Se ha llegado a afirmar que el fallo «es una auténtica vergüenza», que «está basado en indicios débiles y sin una sola prueba directa de filtración» constituyendo «un intento de interferir en la vida democrática de nuestro país». Incluso que es «la prueba más clara de que algunos sectores del Poder Judicial han decidido entrar en combate político contra el Gobierno». Se ha dicho sin ambages que se trata de un acto de «golpismo judicial, mediático y político», que hay que proteger a la democracia «de aquellos que creen que pueden tutelarla» o que ahora «los golpes de Estado se hacen en sede judicial», sentenciando sin sonrojo que «hace mucho tiempo que una parte del Poder Judicial hace política y utiliza su toga para ir en contra de unas personas, movimientos, ideas y partidos determinados». Casi nada.

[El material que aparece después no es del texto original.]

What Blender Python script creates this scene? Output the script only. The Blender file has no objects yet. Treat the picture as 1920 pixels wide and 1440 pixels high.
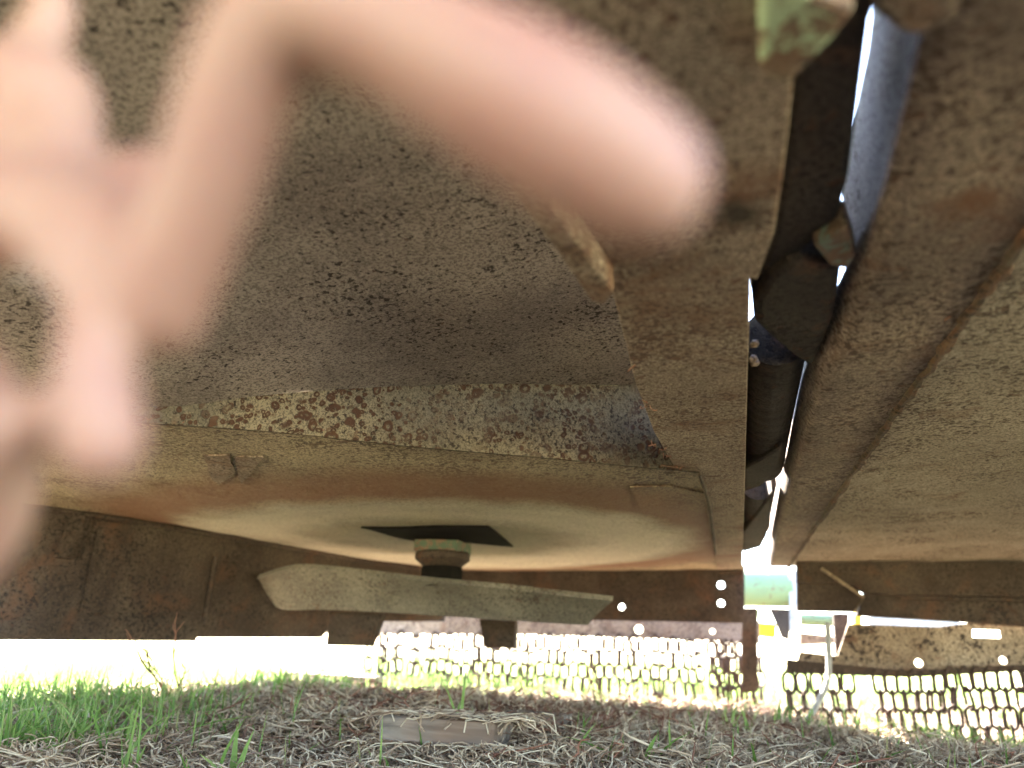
import bpy, bmesh, math, random
import numpy as np
from mathutils import Vector, Matrix, noise
from mathutils.geometry import tessellate_polygon

random.seed(7)
rng = np.random.default_rng(7)
scene = bpy.context.scene
col = scene.collection
R = math.radians

# ------------------------------------------------------------------ camera
ZC = 0.13                                   # lens height above the soil
FPX = 1440.0                                # focal length in pixels of the 1920 px wide photograph
PITCH, YAW, ROLL = R(19.06), R(15.0), R(1.5)
cam_d = bpy.data.cameras.new('camera')
cam = bpy.data.objects.new('camera', cam_d)
col.objects.link(cam)
cam_d.sensor_width = 36.0
cam_d.lens = 36.0 * FPX / 1920.0
cam_d.clip_start = 0.005
cam_d.clip_end = 3000
CM = (Matrix.Translation((0, 0, ZC)) @ Matrix.Rotation(YAW, 4, 'Z') @ Matrix.Rotation(R(90) + PITCH, 4, 'X')
      @ Matrix.Rotation(ROLL, 4, 'Z'))
cam.matrix_world = CM
scene.camera = cam
cam_d.dof.use_dof = True
cam_d.dof.focus_distance = 0.80
cam_d.dof.aperture_fstop = (cam_d.lens / 1000.0) / 0.0059      # a 5.9 mm wide opening
cam_d.dof.aperture_blades = 0

# ------------------------------------------------------------------ light
SUN_EL, SUN_AZ = R(50), R(-34)              # azimuth from +Y towards +X
w = bpy.data.worlds.new('World'); scene.world = w; w.use_nodes = True
nt = w.node_tree
bg = nt.nodes['Background']
sky = nt.nodes.new('ShaderNodeTexSky'); sky.sky_type = 'NISHITA'; sky.sun_disc = False
sky.sun_elevation = SUN_EL; sky.sun_rotation = SUN_AZ
nt.links.new(sky.outputs[0], bg.inputs[0]); bg.inputs[1].default_value = 0.085
sl = bpy.data.lights.new('sun', 'SUN'); sl.energy = 5.0; sl.angle = R(0.5); sl.color = (1.0, 0.93, 0.82)
so = bpy.data.objects.new('sun', sl); col.objects.link(so)
sv = Vector((math.sin(SUN_AZ) * math.cos(SUN_EL), math.cos(SUN_AZ) * math.cos(SUN_EL), math.sin(SUN_EL)))
so.rotation_euler = sv.to_track_quat('Z', 'Y').to_euler(); so.location = (-2, 3, 4)
vs = scene.view_settings
vs.view_transform = 'Standard'; vs.look = 'None'; vs.gamma = 1; vs.use_curve_mapping = False
vs.exposure = 4.9
scene.cycles.max_bounces = 10
scene.cycles.diffuse_bounces = 6
scene.cycles.sample_clamp_indirect = 6.0
try:
    scene.cycles.use_denoising = True
except Exception:
    pass

# ------------------------------------------------------------------ measuring helpers
CMR = CM.to_3x3(); CP = CM.translation.copy()
def ray(px, py):
    return CMR @ Vector(((px - 960) / FPX, -(py - 720) / FPX, -1.0))
def pz(px, py, z):
    d = ray(px, py); return CP + d * ((z - CP.z) / d.z)
def py_(px, py, y):
    d = ray(px, py); return CP + d * ((y - CP.y) / d.y)
def pd(px, py, dist):
    return CP + ray(px, py) * dist           # dist measured along the optical axis
def zat(px, py, x, y):
    """height at which the column over (x, y) is met by the sight line through this pixel row"""
    d = ray(px, py); hd = math.hypot(x - CP.x, y - CP.y) / math.hypot(d.x, d.y)
    return CP.z + d.z * hd

# ------------------------------------------------------------------ object helpers
def link(name, me, mat=None, parent=None, smooth=False):
    o = bpy.data.objects.new(name, me); col.objects.link(o)
    if mat is not None and len(me.materials) == 0: me.materials.append(mat)
    if parent is not None:
        o.parent = parent
        o.matrix_parent_inverse = Matrix.Translation(-Vector(parent.get('_b', (0, 0, 0))))
    if smooth: me.shade_smooth()
    return o
def tag(o, label=None, cat=None, group=None, kind=None):
    if label: o['label'] = label
    if cat: o['category'] = cat
    if group: o['group'] = group
    if kind: o['kind'] = kind
    return o
def empty(name, loc):
    o = bpy.data.objects.new(name, None); col.objects.link(o); o.location = loc; o['_b'] = tuple(loc)
    o.empty_display_size = 0.05
    return o
def mesh(name, vs_, fs, mat=None, parent=None, smooth=False, bevel=0.0):
    me = bpy.data.meshes.new(name); me.from_pydata([tuple(v) for v in vs_], [], fs); me.validate()
    bm = bmesh.new(); bm.from_mesh(me); bmesh.ops.recalc_face_normals(bm, faces=bm.faces); bm.to_mesh(me); bm.free()
    o = link(name, me, mat, parent, smooth)
    if bevel:
        b = o.modifiers.new('b', 'BEVEL'); b.width = bevel; b.segments = 2; b.limit_method = 'ANGLE'; b.angle_limit = R(35)
    return o
def prism_data(poly, off):
    n = len(poly); V = [Vector(p) for p in poly] + [Vector(p) + off for p in poly]
    F = [tuple(range(n)), tuple(range(2 * n - 1, n - 1, -1))]
    F += [(i, (i + 1) % n, n + (i + 1) % n, n + i) for i in range(n)]
    return V, F
def slab(name, pxs, z, thick, mat, parent, bevel=0.002, smooth=False):
    """flat plate whose under-face lies at height z and has this outline; it rises by thick"""
    V, F = prism_data([pz(x, y, z) for x, y in pxs], Vector((0, 0, thick)))
    return mesh(name, V, F, mat, parent, smooth, bevel)
def wall(name, pxs, y, thick, mat, parent, bevel=0.002):
    """upright plate across the machine whose rear face lies at depth y"""
    V, F = prism_data([py_(a, b, y) for a, b in pxs], Vector((0, thick, 0)))
    return mesh(name, V, F, mat, parent, False, bevel)
def resample(pts, n):
    pts = [Vector(p) for p in pts]; L = [0]
    for a, b in zip(pts, pts[1:]): L.append(L[-1] + (b - a).length)
    out = []
    for i in range(n):
        t = L[-1] * i / (n - 1); k = 0
        while k < len(L) - 2 and L[k + 1] < t: k += 1
        u = (t - L[k]) / max(1e-9, L[k + 1] - L[k]); out.append(pts[k].lerp(pts[k + 1], u))
    return out
def smooth_path(pts, n):
    pts = [Vector(p) for p in pts]; out = []
    m = len(pts) - 1
    for i in range(n):
        t = m * i / (n - 1); k = min(int(t), m - 1); u = t - k
        p0 = pts[max(k - 1, 0)]; p1 = pts[k]; p2 = pts[k + 1]; p3 = pts[min(k + 2, m)]
        out.append(0.5 * ((2 * p1) + (p2 - p0) * u + (2 * p0 - 5 * p1 + 4 * p2 - p3) * u * u + (3 * p1 - p0 - 3 * p2 + p3) * u ** 3))
    return out
def patch(name, A, B, n, m, mat, parent, thick=0.006, up=Vector((0, 0, 1)), bulge=None, smooth=True, jitter=0.0):
    """sheet of steel spanned between two edges, with thickness"""
    A = resample(A, n); B = resample(B, n); V = []
    for j in range(m):
        v = j / (m - 1)
        for i in range(n):
            p = A[i].lerp(B[i], v)
            if bulge: p = p + up * bulge(i / (n - 1), v, p)
            if jitter: p = p + up * (noise.noise(p * 9) * jitter + noise.noise(p * 31) * jitter * 0.35)
            V.append(p)
    N = len(V); V += [p + up * thick for p in V[:N]]
    F = []
    for j in range(m - 1):
        for i in range(n - 1):
            a = j * n + i; q = (a, a + 1, a + n + 1, a + n); F.append(q); F.append(tuple(N + k for k in reversed(q)))
    for i in range(n - 1):
        a = i; F.append((a, N + a, N + a + 1, a + 1)); a = (m - 1) * n + i; F.append((a, a + 1, N + a + 1, N + a))
    for j in range(m - 1):
        a = j * n; F.append((a, a + n, N + a + n, N + a)); a = j * n + n - 1; F.append((a, N + a, N + a + n, a + n))
    o = mesh(name, V, F, mat, parent, smooth)
    if smooth:
        e = o.modifiers.new('e', 'EDGE_SPLIT'); e.split_angle = R(40)
    return o
def tube_data(path, rad, seg=12, cap=True):
    path = [Vector(p) for p in path]; V = []; F = []
    n = len(path); up = Vector((0.13, 0.2, 1)).normalized()
    for i, p in enumerate(path):
        t = (path[min(i + 1, n - 1)] - path[max(i - 1, 0)]).normalized()
        u = up if abs(t.dot(up)) < 0.95 else Vector((1, 0, 0))
        a = t.cross(u).normalized(); b = t.cross(a).normalized()
        r = rad[i] if hasattr(rad, '__len__') else rad
        for k in range(seg):
            an = 2 * math.pi * k / seg; V.append(p + a * (r * math.cos(an)) + b * (r * math.sin(an)))
    for i in range(n - 1):
        for k in range(seg):
            F.append((i * seg + k, i * seg + (k + 1) % seg, (i + 1) * seg + (k + 1) % seg, (i + 1) * seg + k))
    if cap: F.append(tuple(range(seg))); F.append(tuple(range((n - 1) * seg, n * seg)))
    return V, F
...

Pero lo más sorprendente es que estas afirmaciones se realizaron sin tan siquiera haberse publicado la sentencia condenatoria, es decir, sin conocerse los razonamientos jurídicos que condujeron al tribunal, por mayoría de cinco de sus siete miembros, a alcanzar la convicción sobre la comisión del delito, pudiendo incluso los disidentes, a través del correspondiente voto particular, argumentar aquellos que les condujeron a lo contrario como muestra de la discrepancia jurídica y riqueza del sistema propio de un órgano colegiado, no como posicionamiento ideológico de sus miembros. Es curioso que quienes realizan estos temerarios pronunciamientos, que solo contribuyen a crear en la sociedad una imagen distorsionada de un elemento tan esencial para la convivencia como es la justicia, no solo no la hayan leído todavía, sino que dudo que lo hagan de forma íntegra cuando esté redactada. No estuvieron presentes durante los seis días que duró el juicio, en su mayoría en sesiones de mañana y tarde. No escucharon la declaración de los más de cuarenta testigos y peritos que depusieron en ellas. No han leído ni uno solo de los miles de folios que habitualmente conforman unos autos de semejante calado. Y, evidentemente, tampoco son Magistrados de reconocido prestigio, con amplios conocimientos y experiencia en la materia, que hayan sido designados atendiendo exclusivamente a criterios de mérito y capacidad para desempeñar un cargo de tanta relevancia pública y responsabilidad moral.
Ya saben que en este país todos llevamos dentro un seleccionador de fútbol. Ahora parece que también un jurisconsulto. Que sí, que confiamos ciegamente en la justicia, pero solo hasta que nos es contraria, pues entonces deja de ser justa. Que se habla de lawfare, pero precisamente por quien continúa repartiéndose como cromos a los integrantes del comodín del Tribunal Constitucional o del Consejo General del Poder Judicial e incluso ficha para sus filas a miembros de la judicatura. ¿Creen que tras valorar la prueba practicada un juez condenaría a una persona, a sabiendas de considerarla inocente, por una mera cuestión partidista o ideológica ajena a un riguroso análisis de los hechos y del Derecho aplicable? ¿Harían ustedes algo así? Tal vez sea un iluso empedernido, pero confío firmemente en la justicia y en los principios y valores de quienes la imparten, porque creo que, como concluía aquella entrañable película, «los hombres, por encima de las ideas, se pueden entender por el corazón».